The Sanctification of believers, wherein they are progressively are "being transformed into the Same Image" of the Glory of the Lord by His Spirit (2 Cor 3:18), occurs over the history of the individual; it takes time. We all personally experience this (hopefully), of course, and, in line with the extreme individualism of our culture (and Church), are not used to thinking of Sanctification in its corporate aspect (despite the fact that Paul, in the passage to which I just referred, 2 Cor 3:18, uses the plural "we'" rather than "I" or "you" or "y'all), yet Sanctification also takes place in the corporate sphere, and, as it does in the personal experience of a believer, that corporate Sanctification is effected over time.
Whether personal or corporate, Sanctification is a progressive, gradual process, which means there are earlier and later stages to that process, in which, as the Spirit works in both individuals and the Church, there is development, change, progress in believers (and thus in their creation of artifacts) in which the later stages evince more progress in being formed into people (and things) which more fully reflect the Glory of the Lord.
Thus, as time goes on, and the Spirit works in His People as the Kingdom of God expands (1 Cor 15:20-27), there grows a continually larger and more developed body of artifacts which have been subjected to the Redemptive and Transforming Work of the Spirit through the Body of Christ.
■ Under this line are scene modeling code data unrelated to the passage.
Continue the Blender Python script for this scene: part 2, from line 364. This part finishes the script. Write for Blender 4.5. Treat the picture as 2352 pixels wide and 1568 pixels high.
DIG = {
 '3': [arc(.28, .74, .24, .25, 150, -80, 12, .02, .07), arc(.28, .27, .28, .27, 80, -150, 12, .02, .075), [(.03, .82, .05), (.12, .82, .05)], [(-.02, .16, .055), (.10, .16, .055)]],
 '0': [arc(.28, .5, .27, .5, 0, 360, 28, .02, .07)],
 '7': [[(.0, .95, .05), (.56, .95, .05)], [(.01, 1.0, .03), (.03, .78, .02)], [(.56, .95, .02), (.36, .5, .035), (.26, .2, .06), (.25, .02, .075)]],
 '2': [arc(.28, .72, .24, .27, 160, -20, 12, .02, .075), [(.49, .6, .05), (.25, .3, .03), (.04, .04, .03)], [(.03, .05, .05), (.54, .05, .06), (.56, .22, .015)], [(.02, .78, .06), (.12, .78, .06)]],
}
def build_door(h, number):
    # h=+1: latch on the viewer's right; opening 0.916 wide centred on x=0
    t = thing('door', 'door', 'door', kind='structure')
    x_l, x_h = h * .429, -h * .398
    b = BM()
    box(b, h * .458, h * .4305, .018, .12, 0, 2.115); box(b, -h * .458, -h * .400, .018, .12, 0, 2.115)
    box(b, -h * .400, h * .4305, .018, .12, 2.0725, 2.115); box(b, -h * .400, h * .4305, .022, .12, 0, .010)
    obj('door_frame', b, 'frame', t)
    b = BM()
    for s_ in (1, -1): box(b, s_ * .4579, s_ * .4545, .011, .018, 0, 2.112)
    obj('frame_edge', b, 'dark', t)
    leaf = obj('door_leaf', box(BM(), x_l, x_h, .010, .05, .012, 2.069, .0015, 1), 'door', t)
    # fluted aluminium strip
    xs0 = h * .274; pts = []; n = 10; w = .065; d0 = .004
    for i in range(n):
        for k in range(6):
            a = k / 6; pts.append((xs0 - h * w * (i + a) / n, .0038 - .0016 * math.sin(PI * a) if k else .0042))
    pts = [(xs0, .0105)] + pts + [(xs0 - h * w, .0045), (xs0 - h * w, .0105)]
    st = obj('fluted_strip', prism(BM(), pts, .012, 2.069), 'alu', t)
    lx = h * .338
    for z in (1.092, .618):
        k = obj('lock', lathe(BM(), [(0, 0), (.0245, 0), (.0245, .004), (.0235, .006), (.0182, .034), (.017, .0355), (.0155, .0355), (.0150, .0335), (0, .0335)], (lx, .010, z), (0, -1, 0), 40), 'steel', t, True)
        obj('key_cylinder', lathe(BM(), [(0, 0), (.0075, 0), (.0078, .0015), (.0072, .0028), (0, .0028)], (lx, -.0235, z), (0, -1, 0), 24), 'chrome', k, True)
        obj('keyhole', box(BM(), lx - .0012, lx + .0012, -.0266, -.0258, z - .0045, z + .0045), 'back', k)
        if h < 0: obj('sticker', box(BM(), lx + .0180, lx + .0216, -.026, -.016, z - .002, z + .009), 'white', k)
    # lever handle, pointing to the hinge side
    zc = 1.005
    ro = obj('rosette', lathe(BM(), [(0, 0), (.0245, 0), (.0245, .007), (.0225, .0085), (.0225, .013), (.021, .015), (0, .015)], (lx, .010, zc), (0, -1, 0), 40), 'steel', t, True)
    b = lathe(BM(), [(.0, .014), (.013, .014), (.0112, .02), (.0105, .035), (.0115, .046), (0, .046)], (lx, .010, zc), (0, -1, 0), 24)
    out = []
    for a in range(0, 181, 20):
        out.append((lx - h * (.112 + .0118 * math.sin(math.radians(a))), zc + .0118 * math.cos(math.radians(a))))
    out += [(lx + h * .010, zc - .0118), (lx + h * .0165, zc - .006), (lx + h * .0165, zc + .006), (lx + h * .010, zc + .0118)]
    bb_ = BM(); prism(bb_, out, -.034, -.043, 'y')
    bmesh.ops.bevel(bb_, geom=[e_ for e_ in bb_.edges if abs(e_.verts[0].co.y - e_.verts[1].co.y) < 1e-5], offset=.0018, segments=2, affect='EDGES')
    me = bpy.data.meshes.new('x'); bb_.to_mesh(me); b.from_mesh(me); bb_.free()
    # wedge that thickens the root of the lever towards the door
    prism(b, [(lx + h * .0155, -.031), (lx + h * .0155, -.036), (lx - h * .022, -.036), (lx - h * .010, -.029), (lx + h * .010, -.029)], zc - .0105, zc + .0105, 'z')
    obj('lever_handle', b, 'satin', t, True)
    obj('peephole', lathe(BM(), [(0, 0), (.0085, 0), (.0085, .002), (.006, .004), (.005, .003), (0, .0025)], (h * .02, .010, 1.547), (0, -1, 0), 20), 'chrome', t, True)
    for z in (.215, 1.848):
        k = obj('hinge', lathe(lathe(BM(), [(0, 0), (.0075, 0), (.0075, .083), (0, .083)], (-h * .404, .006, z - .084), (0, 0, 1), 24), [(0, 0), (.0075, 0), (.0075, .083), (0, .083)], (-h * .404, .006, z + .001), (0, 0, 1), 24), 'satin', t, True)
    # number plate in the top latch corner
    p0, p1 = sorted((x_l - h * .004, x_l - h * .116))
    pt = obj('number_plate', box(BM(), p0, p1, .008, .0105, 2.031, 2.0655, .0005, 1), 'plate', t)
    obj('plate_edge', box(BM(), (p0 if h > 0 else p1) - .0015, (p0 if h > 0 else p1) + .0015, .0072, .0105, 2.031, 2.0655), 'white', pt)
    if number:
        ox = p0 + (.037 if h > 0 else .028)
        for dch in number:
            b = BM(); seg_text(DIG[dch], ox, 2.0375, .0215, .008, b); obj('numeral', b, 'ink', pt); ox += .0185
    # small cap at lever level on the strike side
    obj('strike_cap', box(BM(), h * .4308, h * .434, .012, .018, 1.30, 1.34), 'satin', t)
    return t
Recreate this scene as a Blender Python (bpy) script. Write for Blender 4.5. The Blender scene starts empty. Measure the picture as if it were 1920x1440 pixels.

This body of artifacts (which, again, includes songs), to the extent that they have been submitted to the Sanctificational Work of the Spirit, provides the Church in increasingly broad and deeper cultural expressions in which to worship and glorify the Lord.
This is happening (as it has been for the last two millennia) in all the cultures and peoples in which the Church is present, and each of these streams of ongoing Sanctification contribute ultimately to the gathered global worship of God's People at (and after) Doomsday. These various sanctificational streams are normally called traditions, and their relationship, not only to each other, but to themselves, also relates to the question of past expressions to present and future ones, a question we will continue to explore, Lord willing, next.